Your task is to copy the material exactly.

%%

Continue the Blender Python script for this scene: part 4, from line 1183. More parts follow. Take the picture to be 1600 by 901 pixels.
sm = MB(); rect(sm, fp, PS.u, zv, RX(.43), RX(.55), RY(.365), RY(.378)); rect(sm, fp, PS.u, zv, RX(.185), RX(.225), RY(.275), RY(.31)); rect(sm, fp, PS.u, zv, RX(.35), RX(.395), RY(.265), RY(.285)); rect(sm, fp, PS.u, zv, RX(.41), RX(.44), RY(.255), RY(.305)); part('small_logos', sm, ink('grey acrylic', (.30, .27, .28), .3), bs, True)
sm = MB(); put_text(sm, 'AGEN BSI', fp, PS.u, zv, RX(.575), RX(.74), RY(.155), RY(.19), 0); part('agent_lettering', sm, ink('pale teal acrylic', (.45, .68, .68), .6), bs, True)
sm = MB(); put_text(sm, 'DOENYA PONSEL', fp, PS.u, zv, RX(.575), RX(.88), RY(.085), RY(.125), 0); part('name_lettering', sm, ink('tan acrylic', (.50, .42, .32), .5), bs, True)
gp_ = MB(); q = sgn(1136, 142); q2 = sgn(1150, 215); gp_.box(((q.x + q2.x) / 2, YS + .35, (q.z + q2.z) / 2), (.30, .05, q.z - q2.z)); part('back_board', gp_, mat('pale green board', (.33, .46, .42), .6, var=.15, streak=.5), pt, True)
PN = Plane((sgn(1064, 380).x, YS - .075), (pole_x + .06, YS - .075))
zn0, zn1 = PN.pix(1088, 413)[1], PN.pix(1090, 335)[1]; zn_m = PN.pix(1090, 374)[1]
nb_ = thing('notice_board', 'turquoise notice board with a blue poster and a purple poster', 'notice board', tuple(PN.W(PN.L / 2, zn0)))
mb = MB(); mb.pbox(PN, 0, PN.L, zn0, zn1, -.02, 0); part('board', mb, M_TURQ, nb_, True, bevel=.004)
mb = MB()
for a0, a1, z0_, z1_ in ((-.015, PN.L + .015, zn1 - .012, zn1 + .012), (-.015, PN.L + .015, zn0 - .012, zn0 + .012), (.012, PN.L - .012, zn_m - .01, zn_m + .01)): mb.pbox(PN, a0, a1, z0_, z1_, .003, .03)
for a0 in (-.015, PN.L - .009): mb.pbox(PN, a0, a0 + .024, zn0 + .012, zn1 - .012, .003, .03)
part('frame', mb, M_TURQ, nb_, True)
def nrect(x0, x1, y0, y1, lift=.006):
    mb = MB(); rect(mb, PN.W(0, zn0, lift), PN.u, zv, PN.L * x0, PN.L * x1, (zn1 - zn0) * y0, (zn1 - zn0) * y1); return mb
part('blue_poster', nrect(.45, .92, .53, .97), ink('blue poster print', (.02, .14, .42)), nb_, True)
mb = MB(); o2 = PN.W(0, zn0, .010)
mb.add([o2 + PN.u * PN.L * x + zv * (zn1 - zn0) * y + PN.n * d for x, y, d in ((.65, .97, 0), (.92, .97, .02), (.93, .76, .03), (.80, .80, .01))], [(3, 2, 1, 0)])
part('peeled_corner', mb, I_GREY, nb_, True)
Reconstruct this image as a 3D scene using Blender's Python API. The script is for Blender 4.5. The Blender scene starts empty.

%%

_Solution_
Continue the Blender Python script for this scene: part 4, from line 1183. More parts follow. Take the picture to be 1600 by 901 pixels.
sm = MB(); rect(sm, fp, PS.u, zv, RX(.43), RX(.55), RY(.365), RY(.378)); rect(sm, fp, PS.u, zv, RX(.185), RX(.225), RY(.275), RY(.31)); rect(sm, fp, PS.u, zv, RX(.35), RX(.395), RY(.265), RY(.285)); rect(sm, fp, PS.u, zv, RX(.41), RX(.44), RY(.255), RY(.305)); part('small_logos', sm, ink('grey acrylic', (.30, .27, .28), .3), bs, True)
sm = MB(); put_text(sm, 'AGEN BSI', fp, PS.u, zv, RX(.575), RX(.74), RY(.155), RY(.19), 0); part('agent_lettering', sm, ink('pale teal acrylic', (.45, .68, .68), .6), bs, True)
sm = MB(); put_text(sm, 'DOENYA PONSEL', fp, PS.u, zv, RX(.575), RX(.88), RY(.085), RY(.125), 0); part('name_lettering', sm, ink('tan acrylic', (.50, .42, .32), .5), bs, True)
gp_ = MB(); q = sgn(1136, 142); q2 = sgn(1150, 215); gp_.box(((q.x + q2.x) / 2, YS + .35, (q.z + q2.z) / 2), (.30, .05, q.z - q2.z)); part('back_board', gp_, mat('pale green board', (.33, .46, .42), .6, var=.15, streak=.5), pt, True)
PN = Plane((sgn(1064, 380).x, YS - .075), (pole_x + .06, YS - .075))
zn0, zn1 = PN.pix(1088, 413)[1], PN.pix(1090, 335)[1]; zn_m = PN.pix(1090, 374)[1]
nb_ = thing('notice_board', 'turquoise notice board with a blue poster and a purple poster', 'notice board', tuple(PN.W(PN.L / 2, zn0)))
mb = MB(); mb.pbox(PN, 0, PN.L, zn0, zn1, -.02, 0); part('board', mb, M_TURQ, nb_, True, bevel=.004)
mb = MB()
for a0, a1, z0_, z1_ in ((-.015, PN.L + .015, zn1 - .012, zn1 + .012), (-.015, PN.L + .015, zn0 - .012, zn0 + .012), (.012, PN.L - .012, zn_m - .01, zn_m + .01)): mb.pbox(PN, a0, a1, z0_, z1_, .003, .03)
for a0 in (-.015, PN.L - .009): mb.pbox(PN, a0, a0 + .024, zn0 + .012, zn1 - .012, .003, .03)
part('frame', mb, M_TURQ, nb_, True)
def nrect(x0, x1, y0, y1, lift=.006):
    mb = MB(); rect(mb, PN.W(0, zn0, lift), PN.u, zv, PN.L * x0, PN.L * x1, (zn1 - zn0) * y0, (zn1 - zn0) * y1); return mb
part('blue_poster', nrect(.45, .92, .53, .97), ink('blue poster print', (.02, .14, .42)), nb_, True)
mb = MB(); o2 = PN.W(0, zn0, .010)
mb.add([o2 + PN.u * PN.L * x + zv * (zn1 - zn0) * y + PN.n * d for x, y, d in ((.65, .97, 0), (.92, .97, .02), (.93, .76, .03), (.80, .80, .01))], [(3, 2, 1, 0)])
part('peeled_corner', mb, I_GREY, nb_, True)
Reconstruct this image as a 3D scene using Blender's Python API. The script is for Blender 4.5. The Blender scene starts empty.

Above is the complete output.